▶ **Stated task**: Starting with the first line of the data below, copy each line up to and including the one containing "m = MB(); m.grid(ruled(BT, AT, 16, lambda". Pictures stay out.

Start of Source material

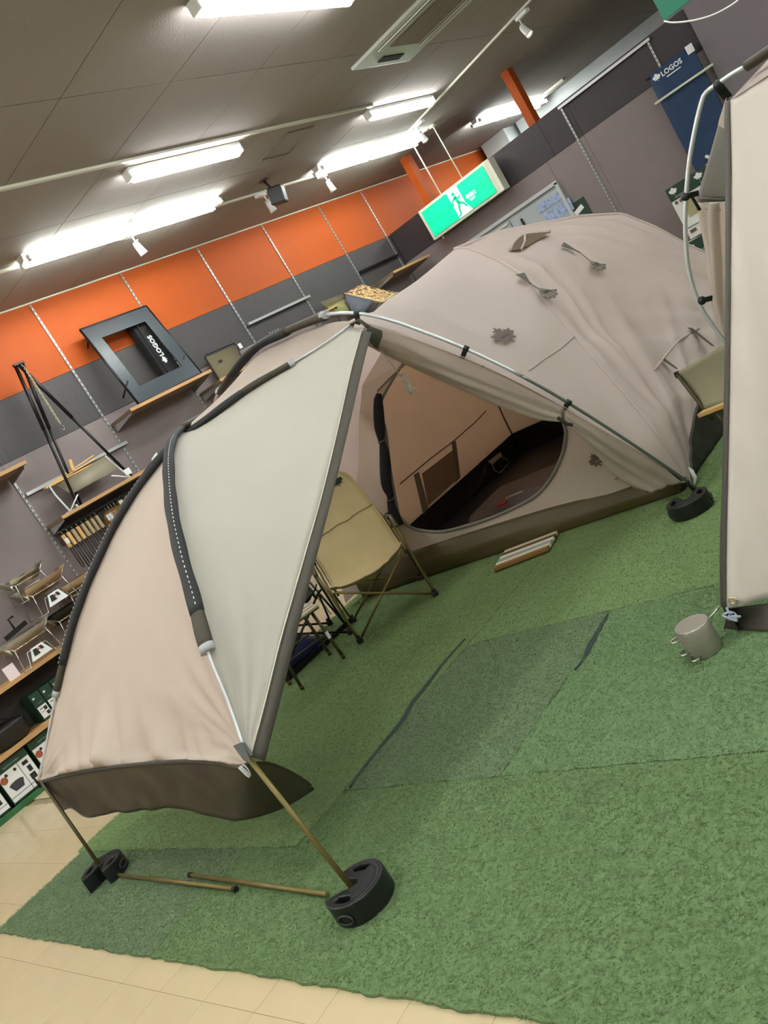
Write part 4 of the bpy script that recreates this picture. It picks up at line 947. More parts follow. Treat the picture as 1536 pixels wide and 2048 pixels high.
# front panel of canopy
HM_px = [(72, 1563), (110, 1552), (164, 1540), (230, 1530), (300, 1523), (370, 1519), (430, 1522), (470, 1530), (492, 1526)]
HEM = [on_y(u, v, 1.51 - (u - 72) / 420 * .11) for u, v in HM_px]
HEMc = crom(HEM, 73)
bf = join([FL], [p for p in P1c[3:I1 - 1:4]], [CROSS], [p for p in reversed(P2c[3:I2 - 1:4])], [FR])
bf = [p + Vector((0, 0, -.012)) for p in bf]; bf[0] = HEM[0]; bf[-1] = HEM[-1]; BF = crom(bf, 73)
def dsp_front(p, u, v):
    # v: 0 at top boundary -> 1 at hem ; gathers near the hem and fans at both corners
    g = .07 * (max(0, v - .7) / .3) * noise.noise(Vector((u * 20 - v * 3, v * 1.6, 1.7))) * (1 if v < .995 else .2)
    for c_, sd in ((FL, 2.0), (FR, 6.0)):
        f, r = fan(p, c_, 8, sd, (0, 0, 1), (1, 0, 0)); g += .02 * f * math.exp(-r * 1.2)
    return (g + .005 * wr(p, (3, 3, 3), 9)) * min(1, u / .06, (1 - u) / .06, v / .06)
rowsF = ruled(BF, HEMc, 40, lambda u, v: Vector((0, -.05 * math.sin(math.pi * v) * math.sin(math.pi * u), .0)), dsp_front, rel=300)
m = MB(); m.grid(rowsF, .002); T(m, 'canopy_front_panel', M('pinkish tan canopy cloth', (210, 193, 179), .75, bump=.05, bscale=35, var=.02, vscale=3, transl=.2))
# top panel between crossing and arch
archR = P1c[-1]; archL = mir(archR); iR = nearest(P3c, archR); iL = nearest(P3c, archL)
AT = resample([p + Vector((0, 0, -.05)) for p in P3c[iR:iL + 1]], 49); AT[0] = archR.copy(); AT[-1] = P2c[-1].copy()
bt = join([archR], list(reversed(P1c[I1 + 2:-3:4])), [CROSS], P2c[I2 + 2:-3:4], [P2c[-1]]); BT = crom([p + Vector((0, 0, -.012)) for p in bt], 49)
m = MB(); m.grid(ruled(BT, AT, 16, lambda u, v: Vector((0, 0, -.02 * math.sin(math.pi * v))), lambda p, u, v: .012 * wr(p, (8, 2, 2), 3) * edgefade(u, v)), .002); T(m, 'canopy_top_panel', FLY)

# webbing edge of the right panel, facing the camera
wd_ = []
for i in range(73):
    wd_.append(WE[i])
web_out_px = [(530, 1522), (565, 1385), (598, 1250), (635, 1105), (671, 965), (704, 825), (732, 705), (744, 664)]
WO = crom([on_v(u, v, (-2.52, 1.40), (-2.91, 3.60)) for u, v in web_out_px], 73)
m = MB(); m.grid([[WE[i], WE[i].lerp(WO[i], .5) + Vector((.004, 0, 0)), WO[i]] for i in range(73)], .003); T(m, 'edge_webbing', WEB)
m = MB(); m.tube([WE[i] + Vector((.003, 0, .0)) for i in range(73)], .0035, 5); T(m, 'edge_piping', M('pale piping', (214, 206, 190), .7))
# front hem webbing
m = MB(); m.grid([[p, p + Vector((0, -.003, -.011)), p + Vector((0, 0, -.022))] for p in HEMc], .003); T(m, 'hem_webbing', WEB)
# brown skirt hanging from the hem
sk_bot = [(108, 1590), (120, 1622), (143, 1616), (170, 1634), (215, 1628), (270, 1623), (330, 1616), (380, 1622), (420, 1632), (455, 1642), (500, 1638), (560, 1622), (600, 1600), (626, 1574)]
sb = crom([on_y(u, v, 1.53 - (u - 72) / 420 * .11 + (0 if u < 480 else (u - 480) * .0016)) for u, v in sk_bot], 73)
st_px = [(74, 1566), (110, 1556), (164, 1544), (230, 1534), (300, 1527), (370, 1523), (430, 1526), (470, 1533), (495, 1530), (520, 1524), (545, 1528), (580, 1543), (610, 1561), (622, 1571)]
stc = crom([on_y(u, v, 1.512 - (u - 72) / 420 * .11 + (0 if u < 480 else (u - 480) * .0016)) + Vector((0, .004, 0)) for u, v in st_px], 73)
m = MB(); m.grid(ruled(stc, sb, 14, None, lambda p, u, v: (.014 * wr(p, (6, 2, 5), 8) + .012 * noise.noise(Vector((u * 14, v * 1.5, 3)))) * min(1, v * 3)), .0015); T(m, 'mud_skirt', SKIRT)

# pole sleeves and poles of the canopy
def sleeve(c, t0, t1, r, name='pole_sleeve', mat=None, off=Vector((0, 0, 0))):
    seg = cut(c, t0, t1); m = MB(); m.tube([p + off for p in seg], r, 10, flat=.55, rs=[r * (1 + .06 * math.sin(i * .9)) for i in range(len(seg))]); return T(m, name, mat or SLEEVE)
def white_stitch(c, t0, t1, offv, par):
    seg = cut(c, t0, t1); seg = resample(seg, max(8, int(len(seg) * 3))); m = MB()
    for i in range(0, len(seg) - 1, 2): m.beam(seg[i] + offv * .62, seg[i].lerp(seg[i + 1], .8) + offv * .62, .003, .003)
    return m.obj('white_stitching', WHITEP, par, True)
def tcap(c, t, r, name='sleeve_end_cap', mat=None):
    n = len(c) - 1; i = int(round(t * n)); a, b = c[max(i - 1, 0)], c[min(i + 1, n)]; d = (b - a).normalized(); m = MB(); m.tube([c[i] - d * .016, c[i] + d * .016], r, 10, flat=.55); return T(m, name, mat or WEBL)
N1 = nearest(P1c, P1[1]) / 80; N1b = nearest(P1c, P1[8]) / 80; NX1 = I1 / 80
m = MB(); m.tube(P1c, .0065, 8); T(m, 'canopy_rod', ALU)
s1 = sleeve(P1c, N1 + .05, NX1 - .01, .040); white_stitch(P1c, N1 + .05, NX1, Vector((-.027, -.020, .024)), s1)
sleeve(P1c, N1, N1 + .06, .036, mat=SLEEVEO); tcap(P1c, N1, .038)
s1 = sleeve(P1c, NX1 - .02, N1b - .10, .037); white_stitch(P1c, NX1 + .02, N1b - .10, Vector((-.012, .012, .024)), s1)
sleeve(P1c, N1b - .10, N1b, .034, mat=SLEEVEO); tcap(P1c, N1b, .036)
N2 = nearest(P2c, P2[2]) / 80; N2b = nearest(P2c, P2[10]) / 80; NX2 = I2 / 80
m = MB(); m.tube(P2c, .0065, 8); T(m, 'canopy_rod', ALU)
s1 = sleeve(P2c, N2 + .05, NX2 + .0, .030); white_stitch(P2c, N2 + .06, NX2 - .02, Vector((.042, -.02, .012)), s1)
sleeve(P2c, N2, N2 + .06, .029, mat=SLEEVEO); tcap(P2c, N2, .031)
sleeve(P2c, NX2 + .02, N2b, .030); tcap(P2c, N2b, .031)
m = MB(); m.sphere(CROSS + Vector((0, 0, .02)), .04, (1.2, 1.2, .5)); T(m, 'crossing_patch', SLEEVEO)
# corner fittings
c_ = P2c[0]; m = MB(); m.add([c_ + Vector(v) for v in ((-.03, -.012, .03), (.025, -.005, .035), (.012, -.012, -.04), (-.02, -.015, -.03))], [(0, 1, 2, 3)]); m.box(c_, (.035, .012, .05)); T(m, 'corner_pocket', M('blue grey pocket', (112, 116, 120), .6))
m = MB()
for k_ in range(3): m.tube([FR + Vector((-.02 + .012 * math.cos(a_ * math.pi / 5 + k_), -.02 - .006 * k_, -.045 + .022 * math.sin(a_ * math.pi / 5))) for a_ in range(11)], .0028, 5, cap=False)
T(m, 'corner_cord', ROPEP)
m = MB(); m.tube([FL + Vector((-.03, -.01, .03)), FL + Vector((-.035, -.01, -.05))], .006, 5); T(m, 'corner_strap', BLACKF)

# arch pole with sleeve
def t3(u, v): return nearest(P3c, on_plane(u, v, (0, 1, .35), 4.2)) / 120
tmid = t3(1045, 752); tcapR = t3(655, 630); tcapL = t3(440, 782)
m = MB(); m.tube(cut(P3c, 0, tmid), .0085, 10); T(m, 'arch_pole', ALUG)
m = MB(); m.tube(cut(P3c, tmid, 1), .0095, 10); T(m, 'arch_pole', ALU)
s3 = sleeve(P3c, tcapR + .05, tcapL - .03, .044, off=Vector((0, 0, -.012))); white_stitch(P3c, tcapR + .06, tcapL - .12, Vector((0, -.012, .034)), s3)
sleeve(P3c, tcapR, tcapR + .055, .040, mat=SLEEVEO, off=Vector((0, 0, -.010))); tcap(P3c, tcapR, .040)
sleeve(P3c, tcapL - .04, tcapL, .036, mat=SLEEVEO, off=Vector((0, 0, -.010))); tcap(P3c, tcapL, .036)
def clip(u, v, u2, v2):
    a = on_plane(u, v, (0, 1, .35), 4.2); b = on_plane(u2, v2, (0, 1, .35), 4.24); m = MB(); d = (b - a).normalized(); k_ = nearest(P3c, a); tdir = (P3c[min(k_ + 1, 120)] - P3c[k_ - 1]).normalized()
    m.tube([a - tdir * .014, a + tdir * .014], .015, 8); m.beam(a, b, .026, .008, up=tdir.cross(d)); T(m, 'pole_clip', BLACK)
clip(932, 697, 922, 722); clip(1137, 805, 1128, 818); clip(714, 627, 716, 648); clip(430, 818, 424, 822)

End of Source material

▶ **Answer for the task**:
Write part 4 of the bpy script that recreates this picture. It picks up at line 947. More parts follow. Treat the picture as 1536 pixels wide and 2048 pixels high.
# front panel of canopy
HM_px = [(72, 1563), (110, 1552), (164, 1540), (230, 1530), (300, 1523), (370, 1519), (430, 1522), (470, 1530), (492, 1526)]
HEM = [on_y(u, v, 1.51 - (u - 72) / 420 * .11) for u, v in HM_px]
HEMc = crom(HEM, 73)
bf = join([FL], [p for p in P1c[3:I1 - 1:4]], [CROSS], [p for p in reversed(P2c[3:I2 - 1:4])], [FR])
bf = [p + Vector((0, 0, -.012)) for p in bf]; bf[0] = HEM[0]; bf[-1] = HEM[-1]; BF = crom(bf, 73)
def dsp_front(p, u, v):
    # v: 0 at top boundary -> 1 at hem ; gathers near the hem and fans at both corners
    g = .07 * (max(0, v - .7) / .3) * noise.noise(Vector((u * 20 - v * 3, v * 1.6, 1.7))) * (1 if v < .995 else .2)
    for c_, sd in ((FL, 2.0), (FR, 6.0)):
        f, r = fan(p, c_, 8, sd, (0, 0, 1), (1, 0, 0)); g += .02 * f * math.exp(-r * 1.2)
    return (g + .005 * wr(p, (3, 3, 3), 9)) * min(1, u / .06, (1 - u) / .06, v / .06)
rowsF = ruled(BF, HEMc, 40, lambda u, v: Vector((0, -.05 * math.sin(math.pi * v) * math.sin(math.pi * u), .0)), dsp_front, rel=300)
m = MB(); m.grid(rowsF, .002); T(m, 'canopy_front_panel', M('pinkish tan canopy cloth', (210, 193, 179), .75, bump=.05, bscale=35, var=.02, vscale=3, transl=.2))
# top panel between crossing and arch
archR = P1c[-1]; archL = mir(archR); iR = nearest(P3c, archR); iL = nearest(P3c, archL)
AT = resample([p + Vector((0, 0, -.05)) for p in P3c[iR:iL + 1]], 49); AT[0] = archR.copy(); AT[-1] = P2c[-1].copy()
bt = join([archR], list(reversed(P1c[I1 + 2:-3:4])), [CROSS], P2c[I2 + 2:-3:4], [P2c[-1]]); BT = crom([p + Vector((0, 0, -.012)) for p in bt], 49)
m = MB(); m.grid(ruled(BT, AT, 16, lambda u, v: Vector((0, 0, -.02 * math.sin(math.pi * v))), lambda p, u, v: .012 * wr(p, (8, 2, 2), 3) * edgefade(u, v)), .002); T(m, 'canopy_top_panel', FLY)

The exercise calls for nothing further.